Parmi la multitude de films réalisés par Im Kwon-taek, la découverte de "Festival" témoigne de la plasticité ébouriffante du cinéaste coréen, sa capacité à créer une œuvre qui, sous prétexte de représenter une couleur locale, devient complètement hybride. C'est ainsi que "Festival", en montrant une cérémonie autour de la mort d'une vieille femme, adopte des modes de narrations diverses.
Le film débute sur un ton totalement loufoque, quand l'annonce de la mort de la femme âgée, se révèle fausse, ou sujet à suspicion. Une petite fille, conviée par l'écrivain à venir assister à ses funérailles ne lui demande t-elle pas : grand-mère est à nouveau morte ? Certaines scènes désopilantes semblent aller dans le sens d'une critique de ces funérailles traditionnels suivies de deuil qui peuvent durer des mois. Pourtant, Im Kwon-taek joue totalement la carte documentaire, en donnant des précisions sur les différentes étapes des funérailles (elles sont toutes décrites par des sous-titres).
Qui plus est, le rendu minutieux de cette cérémonie, en appui sur les rituels chamaniques dont elle découle, est quasiment présenté en temps réel. Mais un peu comme dans le beau 'Chant de la fidèle Chunyang", à la dimension documentaire, étirée, vient se greffer une autre instance, qui en contrarie l'ordonnance : le désordre des corps, amplifié par des phases de pure bouffonnerie. Il faut voir par exemple cette femme qui arrive en pleurant (dans une sorte d'exagération expressive qui ressortit à la posture des pleureuses) alors que le spectateur sait que la grand-mère n'est, une fois de plus, pas encore morte.
Et, dans une sorte d'inversion carnavalesque des valeurs, les plats et boissons prévus pour les funérailles se transforment en mets de fête. Entre l'abandon sans complexe à la consommation d'alcool et la véritable cérémonie (quand la vieille femme décède enfin), tous les corps en présence, qui définissent différentes appartenances sociales, se frottent et se confrontent. Il y a notamment ce beau personnage féminin, nièce de l'écrivain, mouton noir de la famille, qui s'impose narrativement à la fois comme un relais entre les personnages, tout en étant dans une radicale distance, liée à son humeur rebelle. Un vrai corps plastique qui imprègne les plans, toujours en décalage.

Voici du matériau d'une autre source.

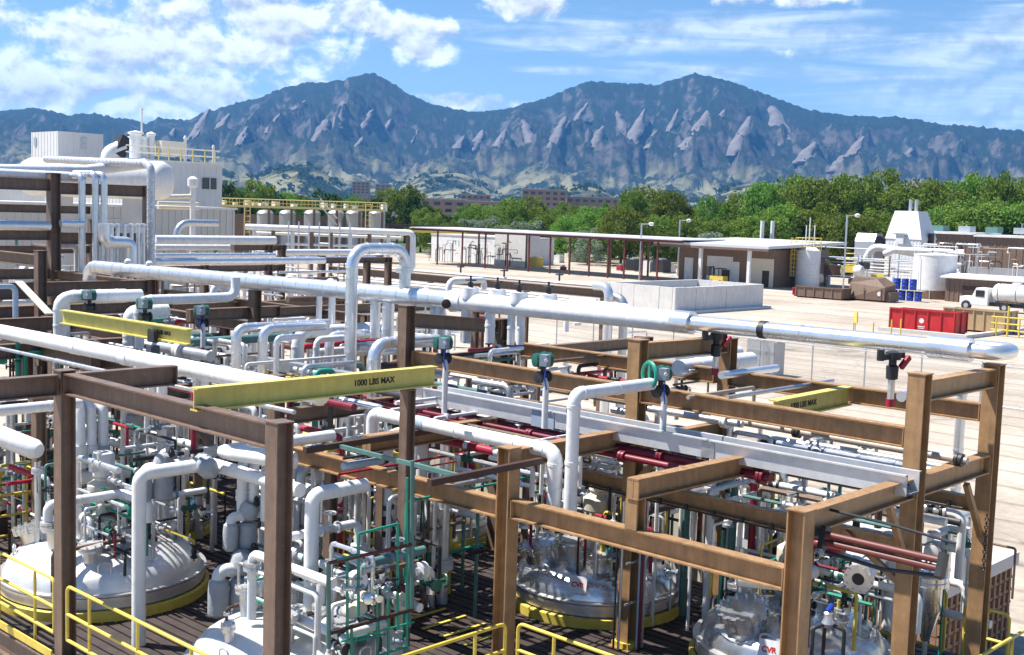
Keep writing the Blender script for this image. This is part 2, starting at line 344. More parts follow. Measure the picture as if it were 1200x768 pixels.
k1 = nd(t, 'ShaderNodeMath', operation='MULTIPLY'); t.links.new(ck.outputs[0], k1.inputs[0]); t.links.new(stn.outputs[0], k1.inputs[1]); k2 = nd(t, 'ShaderNodeMath', operation='MULTIPLY'); t.links.new(k1.outputs[0], k2.inputs[0]); t.links.new(tr_k.outputs[0], k2.inputs[1])
m3 = nd(t, 'ShaderNodeMix', data_type='RGBA', blend_type='MULTIPLY'); m3.inputs['Factor'].default_value = 1; t.links.new(mm.outputs['Result'], m3.inputs['A']); t.links.new(k2.outputs[0], m3.inputs['B']); t.links.new(m3.outputs['Result'], b.inputs['Base Color'])
bp = nd(t, 'ShaderNodeBump', Strength=.6, Distance=.03); t.links.new(n_b.outputs[0], bp.inputs['Height']); t.links.new(bp.outputs[0], b.inputs['Normal'])
MB().add([(p.x, p.y, GZ) for p in (V((-40, -40, 0)), V((150, -40, 0)), V((195, 75, 0)), V((150, 190, 0)), V((60, 225, 0)), V((-40, 210, 0)))], [(0, 1, 2, 3, 4, 5)]).build('yard', ym, kind='structure', sharp=0)

# mountains: the long skyline with two tilted summits, rocky slabs on the near faces
SKY = [(-500, 150), (-300, 128), (-120, 140), (0, 134), (40, 130), (80, 138), (102, 135), (150, 143), (170, 148), (185, 141), (220, 145), (235, 137), (275, 125), (300, 119), (330, 107), (360, 100), (400, 97), (437, 88), (455, 98), (480, 114), (510, 127), (560, 135), (600, 129), (640, 118), (690, 98), (720, 100), (770, 103), (815, 89), (850, 97), (900, 115), (940, 130), (985, 138), (1050, 140), (1110, 150), (1200, 157), (1350, 170), (1600, 190)]
ae = sorted(azel(*p) for p in SKY)
AZ = np.array([a for a, _ in ae]); EL = np.array([e for _, e in ae])
NA, NR = 760, 150
az = np.linspace(AZ[0], AZ[-1], NA); rr = np.concatenate([np.linspace(2600, 4300, 40), np.linspace(4330, 7900, NR - 40)])
A2, R2 = np.meshgrid(az, rr)
el = np.interp(A2, AZ, EL)
RIDGE = 6900 + 500 * (fbm(A2 * 9, A2 * 0, 3, 3) - .5)
top = np.tan(el) * RIDGE + CAM.z
x_ = A2 * 6500 / 330.; y_ = R2 / 330.
s1 = np.clip((R2 - 4300) / (RIDGE - 4300), 0, 1.0)
front = s1 ** 1.25
back = np.clip((R2 - RIDGE) / 2200, 0, 1)
h = top * (front - back * .7)
rg = fbm(x_ * 1.1 + .6 * fbm(x_ * .7, y_ * .7, 40, 3), y_ * .42, 11, 6, True, .55) - .55
rg2 = fbm(x_ * 3.1, y_ * 1.5, 23, 5, True, .6) - .55
h = h + (rg * 330 + rg2 * 85) * np.sin(np.pi * np.clip(s1, 0, 1)) ** .8 * np.clip(top / 500, .25, 1)
h = h + (fbm(A2 * 420, R2 * .004, 61, 4) - .5) * 26 * np.clip(s1 * 4 - 3, 0, 1)
foot = np.clip((R2 - 2700) / 1500, 0, 1)
h = h + GZ + foot * (18 + 105 * np.clip(fbm(x_ * .7, y_ * .75, 77, 4) - .33, 0, 1) * np.clip((5600 - R2) / 1400, 0, 1)) - 4 * (1 - foot)
hill = lambda px, dist, ht, wd, dp: ht * np.exp(-((A2 - azel(px, 240)[0]) / (wd / F_PX)) ** 2 - ((R2 - dist) / dp) ** 2)
h = h + hill(355, 3700, 95, 55, 420) + hill(680, 3200, 70, 55, 380) + hill(200, 3600, 85, 70, 400) + hill(880, 3700, 85, 60, 400) + hill(520, 4100, 110, 60, 350) + hill(1060, 3600, 60, 80, 400)
vs = np.stack([np.cos(A2) * R2, np.sin(A2) * R2, h], -1).reshape(-1, 3)
idx = np.arange(NR * NA).reshape(NR, NA)
q = np.stack([idx[:-1, :-1], idx[1:, :-1], idx[1:, 1:], idx[:-1, 1:]], -1).reshape(-1, 4)
mtn = bpy.data.materials.new('mountain_forest'); mtn.use_nodes = True
t = mtn.node_tree; b = t.nodes['Principled BSDF']; b.inputs['Roughness'].default_value = .95; b.inputs['Specular IOR Level'].default_value = .1
g_ = nd(t, 'ShaderNodeNewGeometry'); sp = nd(t, 'ShaderNodeSeparateXYZ'); t.links.new(g_.outputs['Position'], sp.inputs[0])
n1_ = nd(t, 'ShaderNodeTexNoise', Scale=.0028, Detail=9, Roughness=.68); n2_ = nd(t, 'ShaderNodeTexNoise', Scale=.017, Detail=8, Roughness=.75); n3_ = nd(t, 'ShaderNodeTexNoise', Scale=.006, Detail=7, Roughness=.7)
for q_ in (n1_, n2_, n3_): t.links.new(g_.outputs['Position'], q_.inputs['Vector'])
fr = nd(t, 'ShaderNodeMix', data_type='RGBA'); fr.inputs['A'].default_value = (.006, .011, .008, 1); fr.inputs['B'].default_value = (.02, .03, .016, 1); t.links.new(n2_.outputs[0], fr.inputs['Factor'])
rk = nd(t, 'ShaderNodeMapRange'); rk.inputs[1].default_value = .60; rk.inputs[2].default_value = .70; t.links.new(n1_.outputs[0], rk.inputs[0])
nz_ = nd(t, 'ShaderNodeSeparateXYZ'); t.links.new(g_.outputs['Normal'], nz_.inputs[0])
st = nd(t, 'ShaderNodeMapRange'); st.inputs[1].default_value = .86; st.inputs[2].default_value = .74; t.links.new(nz_.outputs[2], st.inputs[0])
rs = nd(t, 'ShaderNodeMath', operation='MAXIMUM'); t.links.new(rk.outputs[0], rs.inputs[0]); t.links.new(st.outputs[0], rs.inputs[1])
rsm = nd(t, 'ShaderNodeMath', operation='MULTIPLY'); t.links.new(rs.outputs[0], rsm.inputs[0]); n2m = nd(t, 'ShaderNodeMapRange'); n2m.inputs[1].default_value = .40; n2m.inputs[2].default_value = .56; t.links.new(n2_.outputs[0], n2m.inputs[0]); t.links.new(n2m.outputs[0], rsm.inputs[1])
rkc = nd(t, 'ShaderNodeMix', data_type='RGBA'); rkc.inputs['B'].default_value = (.10, .085, .08, 1); t.links.new(rsm.outputs[0], rkc.inputs['Factor']); t.links.new(fr.outputs['Result'], rkc.inputs['A'])
lo = nd(t, 'ShaderNodeMapRange'); lo.inputs[1].default_value = 270; lo.inputs[2].default_value = 120; t.links.new(sp.outputs[2], lo.inputs[0])
gr_ = nd(t, 'ShaderNodeMapRange'); gr_.inputs[1].default_value = .46; gr_.inputs[2].default_value = .56; t.links.new(n3_.outputs[0], gr_.inputs[0])
gm2 = nd(t, 'ShaderNodeMath', operation='MULTIPLY'); t.links.new(lo.outputs[0], gm2.inputs[0]); t.links.new(gr_.outputs[0], gm2.inputs[1])
gc = nd(t, 'ShaderNodeMix', data_type='RGBA'); gc.inputs['B'].default_value = (.2, .19, .105, 1); t.links.new(gm2.outputs[0], gc.inputs['Factor']); t.links.new(rkc.outputs['Result'], gc.inputs['A'])
t.links.new(gc.outputs['Result'], b.inputs['Base Color'])
me = bpy.data.meshes.new('mountains'); me.from_pydata(vs.tolist(), [], q.tolist()); me.materials.append(mtn)
me.polygons.foreach_set('use_smooth', [True] * len(me.polygons))
mo = bpy.data.objects.new('mountains', me); COL.objects.link(mo); mo['kind'] = 'structure'
# the tilted rock slabs on the near faces: bedrock plates leaning on the slope
slabm = mat('sandstone_slab', (.135, .115, .108), .9, var=.45, scale=.02, bump=.6, bscale=.05)
def surf(px, py):
    a, e_ = azel(px, py); i = int(np.clip(np.interp(a, az, np.arange(NA)), 0, NA - 1)); col = h[:, i]
    ang = np.arctan2(col - CAM.z, rr); m_ = np.maximum.accumulate(ang); j = int(np.argmax(m_ >= e_))
    return rr[j] if m_[-1] >= e_ else rr[-1] * .87
SLABS = [(378, 140, 166, 26, 8), (398, 118, 150, 18, 6), (350, 118, 128, 12, 12), (236, 128, 160, 18, 14), (262, 133, 152, 16, 10), (322, 133, 152, 14, 10), (285, 148, 168, 16, 8), (430, 128, 150, 16, 12), (452, 140, 160, 15, 10), (560, 152, 176, 18, 10), (588, 150, 172, 14, 9), (540, 158, 172, 12, 8), (618, 140, 166, 16, -8), (655, 136, 170, 18, 12), (683, 120, 138, 12, 10), (700, 148, 172, 20, 10), (727, 130, 152, 16, -6), (748, 128, 166, 18, 12), (766, 152, 172, 18, 8), (790, 128, 150, 10, 8), (820, 130, 172, 26, 16), (846, 128, 140, 14, 6), (870, 136, 178, 24, 14), (912, 124, 172, 34, -12), (948, 166, 188, 24, 12), (800, 160, 180, 16, 9), (485, 150, 172, 12, 10), (1005, 160, 180, 18, 12), (420, 160, 178, 12, 8), (1065, 172, 186, 16, 8), (985, 182, 198, 26, 6), (200, 150, 168, 14, 8), (635, 168, 182, 12, 6)]
for px, y0, y1, wd, skew in SLABS:
    wd *= .8; skew *= .8
    rb = surf(px - skew * .5, y1 + 4); rt_ = max(surf(px + skew, y0), rb + 60)
    rt_ = min(rt_, rb + (y1 - y0) * 11)
    def pt(x, y, dd): dr = ray(x, y); return CAM + dr * (dd / math.hypot(dr.x, dr.y))
    rows, cols = 11, 6; fr_ = []; hk = random.uniform(.75, 1.1)
    for i_ in range(rows):
        t_ = i_ / (rows - 1); y = y1 + 4 - (y1 + 4 - y0) * t_; cxr = px - skew + skew * 1.8 * t_; half = wd * (.5 * (1 - t_ ** 2.2) ** .8 * hk + .07)
        jl, jr = random.uniform(-.07, .07) * wd, random.uniform(-.13, .13) * wd
        for j_ in range(cols):
            u_ = j_ / (cols - 1) * 2 - 1; x = cxr + u_ * half + (jl if u_ < 0 else jr) * abs(u_)
            edge = abs(u_) ** 3 * 45 + (25 if i_ in (0, rows - 1) else 0); dd = rb + (rt_ - rb) * t_ * .96 + 2 + random.uniform(-11, 11) + edge
            fr_.append(pt(x, y + random.uniform(-.7, .7), dd))
    fs_ = [(r_ * cols + j_, r_ * cols + j_ + 1, (r_ + 1) * cols + j_ + 1, (r_ + 1) * cols + j_) for r_ in range(rows - 1) for j_ in range(cols - 1)]
    rim = [j_ for j_ in range(cols)] + [r_ * cols + cols - 1 for r_ in range(1, rows)] + [(rows - 1) * cols + j_ for j_ in range(cols - 2, -1, -1)] + [r_ * cols for r_ in range(rows - 2, 0, -1)]
    n0 = len(fr_); bk = [fr_[i_] + (fr_[i_] - CAM).normalized() * 160 for i_ in rim]; n = len(rim)
    fs_ += [(rim[k_], rim[(k_ + 1) % n], n0 + (k_ + 1) % n, n0 + k_) for k_ in range(n)]
    MB().add(fr_ + bk, fs_).build('rock_slab', slabm, mo, sharp=60)
# the air between here and the mountains
hz = MB().sbox(-11500, 11500, -11500, 11500, GZ - 3, 1050).build('haze', mat('unused', (.5, .5, .5)), kind='stuff', sharp=0)
hm = bpy.data.materials.new('haze_air'); hm.use_nodes = True; t = hm.node_tree; t.nodes.remove(t.nodes['Principled BSDF'])
pv = nd(t, 'ShaderNodeVolumePrincipled', Density=.000058, Anisotropy=.1); pv.inputs['Color'].default_value = (.13, .44, 1, 1)
t.links.new(pv.outputs[0], t.nodes['Material Output'].inputs['Volume']); hz.data.materials.clear(); hz.data.materials.append(hm)
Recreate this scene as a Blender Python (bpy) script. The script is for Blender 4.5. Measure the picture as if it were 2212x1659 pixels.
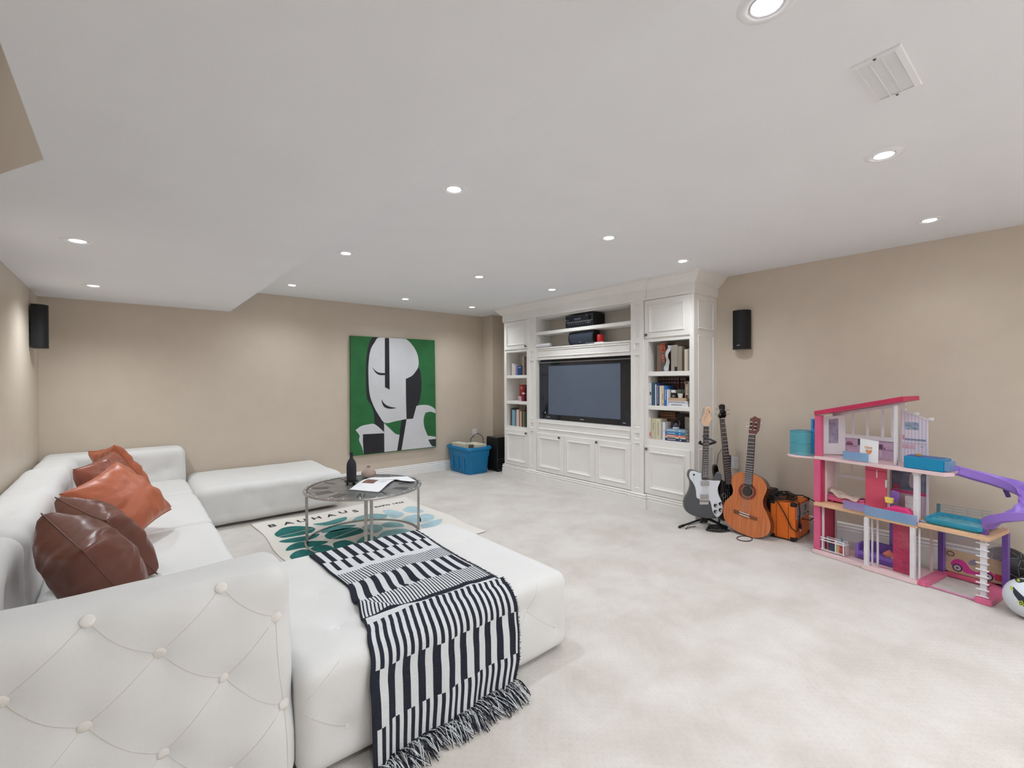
import bpy, bmesh, math, random
from mathutils import Vector, Matrix, noise
import numpy as np
random.seed(7)
S = bpy.context.scene
for o in list(bpy.data.objects): bpy.data.objects.remove(o)
COL = S.collection
R = math.radians

# ---------------------------------------------------------------- camera, world, exposure
cam_d = bpy.data.cameras.new('camera'); cam = bpy.data.objects.new('camera', cam_d); COL.objects.link(cam)
cam_d.sensor_width = 36; cam_d.lens = 990.026/2212*36; cam_d.clip_start = .02
yaw, pitch, roll = .69816, -.00652, -.00408
F = Vector((math.sin(yaw)*math.cos(pitch), math.cos(yaw)*math.cos(pitch), math.sin(pitch)))
Rt = Vector((math.cos(yaw), -math.sin(yaw), 0)); Up = Rt.cross(F)
R2 = Rt*math.cos(roll)+Up*math.sin(roll); U2 = Up*math.cos(roll)-Rt*math.sin(roll)
M = Matrix((( R2.x, U2.x, -F.x, 0), (R2.y, U2.y, -F.y, 0), (R2.z, U2.z, -F.z, 1.35464), (0, 0, 0, 1)))
cam.matrix_world = M
S.camera = cam
w = bpy.data.worlds.new('world'); S.world = w; w.use_nodes = True
w.node_tree.nodes['Background'].inputs[0].default_value = (.9, .95, 1, 1)
w.node_tree.nodes['Background'].inputs[1].default_value = .3
S.view_settings.view_transform = 'Standard'; S.view_settings.look = 'None'
S.view_settings.gamma = 1; S.view_settings.use_curve_mapping = False
S.view_settings.exposure = 0.43
LAMP_W = 20.5

# ---------------------------------------------------------------- materials
MATS = {}
def lin(c): return tuple((x/255/12.92 if x/255 <= .04045 else ((x/255+.055)/1.055)**2.4) for x in c)
def mat(name, rgb, rough=.6, metal=0, var=.04, nscale=20, bump=0, bscale=200, spec=.5, alpha=1, trans=0, emit=0, coat=0, sheen=0, ior=1.45):
    if name in MATS: return MATS[name]
    m = bpy.data.materials.new(name); m.use_nodes = True; nt = m.node_tree; b = nt.nodes['Principled BSDF']
    c = lin(rgb)
    if var > 0:
        tc = nt.nodes.new('ShaderNodeTexCoord'); n = nt.nodes.new('ShaderNodeTexNoise'); n.inputs['Scale'].default_value = nscale; n.inputs['Detail'].default_value = 3
        nt.links.new(tc.outputs['Object'], n.inputs['Vector'])
        r = nt.nodes.new('ShaderNodeValToRGB'); nt.links.new(n.outputs['Fac'], r.inputs['Fac'])
        r.color_ramp.elements[0].position = .3; r.color_ramp.elements[1].position = .7
        r.color_ramp.elements[0].color = (*[max(0, x*(1-var)) for x in c], 1); r.color_ramp.elements[1].color = (*[min(1, x*(1+var)) for x in c], 1)
        nt.links.new(r.outputs['Color'], b.inputs['Base Color'])
    else: b.inputs['Base Color'].default_value = (*c, 1)
    if bump > 0:
        tc = nt.nodes.new('ShaderNodeTexCoord'); n = nt.nodes.new('ShaderNodeTexNoise'); n.inputs['Scale'].default_value = bscale; n.inputs['Detail'].default_value = 2
        nt.links.new(tc.outputs['Object'], n.inputs['Vector'])
        bp = nt.nodes.new('ShaderNodeBump'); bp.inputs['Strength'].default_value = bump; bp.inputs['Distance'].default_value = .003
        nt.links.new(n.outputs['Fac'], bp.inputs['Height']); nt.links.new(bp.outputs['Normal'], b.inputs['Normal'])
    b.inputs['Roughness'].default_value = rough; b.inputs['Metallic'].default_value = metal
    b.inputs['Specular IOR Level'].default_value = spec; b.inputs['IOR'].default_value = ior
    b.inputs['Alpha'].default_value = alpha; b.inputs['Transmission Weight'].default_value = trans
    b.inputs['Coat Weight'].default_value = coat; b.inputs['Sheen Weight'].default_value = sheen
    if emit: b.inputs['Emission Color'].default_value = (*c, 1); b.inputs['Emission Strength'].default_value = emit
    MATS[name] = m; return m
WALL = mat('beige_wall_paint', (211, 198, 182), .40, var=.02, nscale=6, bump=.08, bscale=300, spec=.4)
CEIL = mat('white_ceiling_paint', (246, 247, 250), .8, var=.01, nscale=3, bump=.05, bscale=250, spec=.2)
TRIM = mat('white_trim_paint', (242, 241, 240), .4, var=.015, nscale=5)
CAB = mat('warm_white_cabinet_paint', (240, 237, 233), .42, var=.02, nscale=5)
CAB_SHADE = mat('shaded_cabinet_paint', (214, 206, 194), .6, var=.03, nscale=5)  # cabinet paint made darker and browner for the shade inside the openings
GOLD = mat('brushed_grey_knob_metal', (120, 116, 110), .35, .9, var=.1)
SOFA = mat('off_white_sofa_fabric', (228, 227, 225), .9, var=.012, nscale=9, bump=.25, bscale=420, spec=.15, sheen=.2)
SOFAB = mat('off_white_button_fabric', (236, 232, 226), .85, var=.02, nscale=60, bump=.2, bscale=600, spec=.2)
SEAM = mat('grey_seam_thread', (220, 216, 210), .9, var=.05)
BLACK = mat('satin_black_plastic', (16, 17, 20), .35, var=.1, nscale=40)
GLOSSK = mat('gloss_black_lacquer', (10, 11, 13), .08, var=.05, coat=.5)
RUBBER = mat('black_cable_rubber', (18, 18, 20), .5, var=.1)
CHROME = mat('polished_chrome', (205, 205, 208), .18, 1, var=.02)
STEEL = mat('brushed_pewter_metal', (176, 174, 172), .34, .85, var=.12, nscale=30)
WHITE = mat('white_plastic', (232, 233, 236), .4, var=.02)
PAPER = mat('white_paper', (238, 238, 240), .8, var=.02)
PAGES = mat('book_page_block', (226, 216, 196), .9, var=.06, nscale=120)

# ---------------------------------------------------------------- geometry helpers
OFF = {}
class MB:
    def __init__(s): s.v = []; s.f = []; s.m = []
    def add(s, vs, fs, mi=0):
        n = len(s.v); s.v += [tuple(v) for v in vs]; s.f += [tuple(i+n for i in f) for f in fs]; s.m += [mi]*len(fs); return s
    def box(s, a, b, mi=0, rot=None, org=None):
        (x0, y0, z0), (x1, y1, z1) = a, b
        vs = [Vector(p) for p in ((x0,y0,z0),(x1,y0,z0),(x1,y1,z0),(x0,y1,z0),(x0,y0,z1),(x1,y0,z1),(x1,y1,z1),(x0,y1,z1))]
        if rot is not None:
            o = Vector(org) if org is not None else sum(vs, Vector())/8
            vs = [o+rot@(v-o) for v in vs]
        return s.add(vs, [(0,3,2,1),(4,5,6,7),(0,1,5,4),(1,2,6,5),(2,3,7,6),(3,0,4,7)], mi)
    def tube(s, pts, r, n=8, mi=0, closed=False, flat=1):
        pts = [Vector(p) for p in pts]; rings = []; L = len(pts)
        prev = None
        for i, p in enumerate(pts):
            if closed: t = pts[(i+1) % L]-pts[i-1]
            else: t = pts[min(i+1, L-1)]-pts[max(i-1, 0)]
            t.normalize()
            if prev is None:
                a = Vector((0,0,1)) if abs(t.z) < .9 else Vector((1,0,0)); u = t.cross(a).normalized()
            else:
                u = (prev-t*prev.dot(t)); u = u.normalized() if u.length > 1e-6 else t.orthogonal().normalized()
            prev = u; w_ = t.cross(u); rr = r[i] if isinstance(r, (list, tuple)) else r
            rings.append([p+u*math.cos(2*math.pi*k/n)*rr+w_*math.sin(2*math.pi*k/n)*rr*flat for k in range(n)])
        vs = [q for g in rings for q in g]; fs = []
        for i in range(L if closed else L-1):
            j = (i+1) % L
            for k in range(n): fs.append((i*n+k, i*n+(k+1) % n, j*n+(k+1) % n, j*n+k))
        if not closed: fs += [tuple(range(n))[::-1], tuple((L-1)*n+k for k in range(n))]
        return s.add(vs, fs, mi)
    def cyl(s, a, b, r, n=16, mi=0, r2=None): return s.tube([a, b], [r, r if r2 is None else r2], n, mi)
    def lathe(s, prof, c=(0,0,0), n=24, mi=0):
        vs = []; fs = []
        for (r, z) in prof:
            for k in range(n): vs.append((c[0]+r*math.cos(2*math.pi*k/n), c[1]+r*math.sin(2*math.pi*k/n), c[2]+z))
        for i in range(len(prof)-1):
            for k in range(n): fs.append((i*n+k, i*n+(k+1) % n, (i+1)*n+(k+1) % n, (i+1)*n+k))
        fs.append(tuple(range(n))[::-1]); fs.append(tuple((len(prof)-1)*n+k for k in range(n)))
        return s.add(vs, fs, mi)
    def prism(s, poly, f0, f1, mi=0):
        """poly: 2D points; f0,f1: map (a,b)->3D for the two end caps"""
        n = len(poly); vs = [f0(*p) for p in poly]+[f1(*p) for p in poly]
        fs = [tuple(range(n))[::-1], tuple(range(n, 2*n))]+[(i, (i+1) % n, n+(i+1) % n, n+i) for i in range(n)]
        return s.add(vs, fs, mi)
    def loops(s, P, prof, mi=0, close=True):
        """nested rectangle profile. P(a0,b0,a1,b1,d)->4 points ; prof [(inset, depth)]"""
        vs = []
        for (i, d) in prof: vs += P(i, d)
        fs = []
        for k in range(len(prof)-1):
            for j in range(4): fs.append((k*4+j, k*4+(j+1) % 4, (k+1)*4+(j+1) % 4, (k+1)*4+j))
        if close: k = len(prof)-1; fs.append((k*4, k*4+1, k*4+2, k*4+3))
        return s.add(vs, fs, mi)
    def grid(s, nu, nv, fn, mi=0, mfn=None, flip=False):
        vs = [fn(i/nu, j/nv) for j in range(nv+1) for i in range(nu+1)]; fs = []; ms = []
        for j in range(nv):
            for i in range(nu):
                a = j*(nu+1)+i; q = (a, a+1, a+nu+2, a+nu+1); fs.append(q[::-1] if flip else q)
                ms.append(mfn((i+.5)/nu, (j+.5)/nv) if mfn else mi)
        n = len(s.v); s.v += [tuple(v) for v in vs]; s.f += [tuple(i+n for i in f) for f in fs]; s.m += ms; return s
    def build(s, name, mats, parent=None, smooth=False, bevel=0, seg=2, label=None, solid=0, fixn=True):
        if not isinstance(mats, (list, tuple)): mats = [mats]
        off = OFF.get(parent.name, Vector()) if parent else Vector()
        me = bpy.data.meshes.new(name)
        me.from_pydata([(v[0]-off[0], v[1]-off[1], v[2]-off[2]) for v in s.v], [], s.f)
        for m in mats: me.materials.append(m)
        me.polygons.foreach_set('material_index', s.m)
        if fixn:
            bm = bmesh.new(); bm.from_mesh(me); bmesh.ops.recalc_face_normals(bm, faces=bm.faces[:]); bm.to_mesh(me); bm.free()
        if smooth:
            me.polygons.foreach_set('use_smooth', [True]*len(me.polygons))
            if smooth != 'all':
                try: me.set_sharp_from_angle(angle=R(38))
                except Exception: pass
        me.update()
        o = bpy.data.objects.new(name, me); COL.objects.link(o)
        if parent: o.parent = parent; OFF[o.name] = off
        if bevel:
            b = o.modifiers.new('b', 'BEVEL'); b.width = bevel; b.segments = seg; b.limit_method = 'ANGLE'; b.angle_limit = R(40)
            b.harden_normals = False
        if solid:
            q = o.modifiers.new('s', 'SOLIDIFY'); q.thickness = solid; q.offset = 0
        if label: o['label'] = label
        return o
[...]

Cette forme d'impureté qui traverse le film comme pour fracturer les assises traditionnelles de l'intrigue trouve un accomplissement onirique, avec cette petite fille qui tisse une histoire autour de la grand-mère. A mesure que son récit avance, sur fond d'images féeriques, dérivées d'un conte, la grand-mère se transforme, jusqu'à régresser dans un stade infantile. Il s'agit moins, par cette démarche, de créer une dialectique entre naissance et mort, que de nourrir l'imaginaire autour de la défunte pour l'inscrire dans une cycle perpétuellement renouvelable.